A double-slit experiment in a single molecule

20 Aug 1999

Thomas Young's double-slit interference experiment - first performed in 1801 - is one of the most famous experiments in physics. In a traditional double-slit experiment light from a single source is split into two beams which propagate separately, before recombining to produce light and dark fringes. The fringes are due to the relative phases of the two beams: they are light when the beams interfere constructively and dark when the interference is destructive. Now Richard Dixon of Bristol University in the UK and colleagues from the Academia Sinica in Taiwan and Dalian University of Technology in China have demonstrated a chemical analogue of the double-slit experiment in a water molecule. The fringe pattern can be seen by splitting the water molecules with laser radiation and observing the energy levels of the resulting hydroxide ions (Science 285 1249).

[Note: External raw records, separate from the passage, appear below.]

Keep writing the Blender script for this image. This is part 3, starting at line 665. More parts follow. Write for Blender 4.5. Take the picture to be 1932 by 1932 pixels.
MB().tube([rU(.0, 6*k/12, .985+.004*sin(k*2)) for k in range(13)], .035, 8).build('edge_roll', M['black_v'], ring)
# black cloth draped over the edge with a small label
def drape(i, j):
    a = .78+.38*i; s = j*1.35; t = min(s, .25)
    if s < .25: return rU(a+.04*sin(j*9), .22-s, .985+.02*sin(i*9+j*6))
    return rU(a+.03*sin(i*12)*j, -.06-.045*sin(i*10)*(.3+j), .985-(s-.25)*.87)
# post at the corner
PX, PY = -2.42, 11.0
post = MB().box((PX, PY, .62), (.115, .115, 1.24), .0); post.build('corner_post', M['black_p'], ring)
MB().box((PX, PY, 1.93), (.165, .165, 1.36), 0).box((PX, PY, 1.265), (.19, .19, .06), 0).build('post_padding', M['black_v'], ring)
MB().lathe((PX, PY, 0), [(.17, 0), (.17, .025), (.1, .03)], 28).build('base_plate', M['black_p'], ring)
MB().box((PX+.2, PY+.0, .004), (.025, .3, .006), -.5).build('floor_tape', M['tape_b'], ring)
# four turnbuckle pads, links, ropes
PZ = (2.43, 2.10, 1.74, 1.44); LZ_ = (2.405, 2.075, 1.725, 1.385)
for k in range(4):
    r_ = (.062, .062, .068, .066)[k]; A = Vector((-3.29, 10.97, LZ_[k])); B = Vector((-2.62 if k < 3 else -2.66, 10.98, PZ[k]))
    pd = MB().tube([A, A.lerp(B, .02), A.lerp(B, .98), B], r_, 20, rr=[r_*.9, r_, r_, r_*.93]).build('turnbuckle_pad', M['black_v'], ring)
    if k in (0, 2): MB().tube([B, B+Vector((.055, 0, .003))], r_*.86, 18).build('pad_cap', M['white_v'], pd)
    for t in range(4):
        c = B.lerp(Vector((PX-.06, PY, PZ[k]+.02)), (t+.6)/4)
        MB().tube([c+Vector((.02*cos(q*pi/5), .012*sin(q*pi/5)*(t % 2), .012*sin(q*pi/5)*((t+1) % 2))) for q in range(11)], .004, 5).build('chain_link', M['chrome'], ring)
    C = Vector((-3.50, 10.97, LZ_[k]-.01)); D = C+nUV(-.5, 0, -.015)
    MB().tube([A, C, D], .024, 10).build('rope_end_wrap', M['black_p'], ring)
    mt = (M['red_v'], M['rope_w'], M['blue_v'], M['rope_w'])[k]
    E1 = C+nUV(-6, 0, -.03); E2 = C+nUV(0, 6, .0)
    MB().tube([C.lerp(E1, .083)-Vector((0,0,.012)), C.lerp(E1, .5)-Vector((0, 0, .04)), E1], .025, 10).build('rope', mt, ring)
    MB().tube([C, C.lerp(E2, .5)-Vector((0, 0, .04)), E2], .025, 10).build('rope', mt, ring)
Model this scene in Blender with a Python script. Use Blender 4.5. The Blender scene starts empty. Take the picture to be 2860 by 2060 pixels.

Photons from the laser can excite electrons in the water molecules into a so-called anti-bonding state. Molecules in this state can adopt one of two distorted shapes, both of which can dissociate into a hydroxide radical and a hydrogen atom. However the two different shapes can result in the hydroxide radical being created in different rotational energy states. According to Dixon and colleagues, the water molecule is the equivalent of a photon, and the two geometries can be thought of as the slits in Young’s experiment. The quantum wave functions arising from the two dissociation routes interfere with one another, creating an interference pattern that can be observed in the distribution of the hydroxide radicals among their different rotational states.